Уже в 1927 году Нильсу Бору пришлось предложить то, что впоследствии было названо “копенгагенским толкованием”. Выработанное в результате мучительного, а в чем-то и трагичного компромисса, “копенгагенское толкование” выдвигает на передний план инструменты и протоколы измерения. В полном соответствии с принципом неопределенности Гейзенберга, оно задает новые основы для акта познания: если нельзя одновременно с точностью измерить все параметры данной физической системы, то не просто потому, что они “искажаются в процессе измерения”; по сути, вне измерения они не существуют. Следовательно, говорить об их предшествующем состоянии не имеет никакого смысла. “Копенгагенское толкование” высвобождает акт научного познания, помещая на место гипотетического реального мира пару “наблюдатель — наблюдаемое”. Оно позволяет переосмыслить науку в целом как средство коммуникации между людьми, обмена “тем, что мы смогли наблюдать, тем, что мы узнали”, говоря словами Нильса Бора.
В общем и целом физики нашего столетия остались верны “копенгагенскому толкованию”, хотя оно весьма усложняло им жизнь. Конечно, в повседневной исследовательской практике легче всего добиться успеха, придерживаясь строго позитивистского подхода, который можно сформулировать так: “Наше дело — собрать наблюдения, наблюдения, сделанные людьми, и связать их между собой определенными законами. Понятие реальности ненаучно, и оно нас не интересует”. И все же, наверное, иногда бывает неприятно сознавать, что разрабатываемую тобой теорию совершенно невозможно изложить внятным языком.

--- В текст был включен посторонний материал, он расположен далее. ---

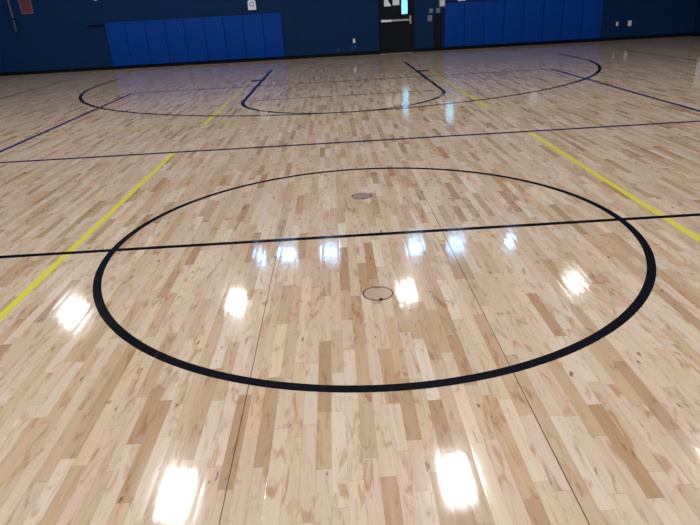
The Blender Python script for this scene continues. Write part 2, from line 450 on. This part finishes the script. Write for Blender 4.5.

И тут намечаются странные сближения. Я уже давно с удивлением замечаю, что стоит физикам-теоретикам выйти за рамки спектральных разложений, гильбертовых пространств и эрмитовых операторов и прочих вещей, о которых они обычно пишут, как они в любом интервью начинают усиленна хвалить язык поэзии. Не детектив и не додекафонию, нет: их интересует, их волнует именно поэзия. Я никак не мог понять почему, пока не прочел Жана Коэна. Благодаря его поэтике я осознал, что с нами точно что-то происходит и это “что-то” так или иначе связано с идеями Нильса Бора.
14
“Маркиза вышла в пять” — фраза, ставшая знаменитым “символом реализма” благодаря Полю Валери, который, по словам Андре Бретона, заявил, что никогда бы ее не написал; широко использовалась в спорах вокруг “нового романа” и стала названием романа Клода Мориака (1961).
15
В издательстве “Минюи” выходило большинство текстов французских структуралистов и представителей “нового романа”.
16
Первая строка стихотворения Бодлера “Сплин” (пер. Вяч. Иванова).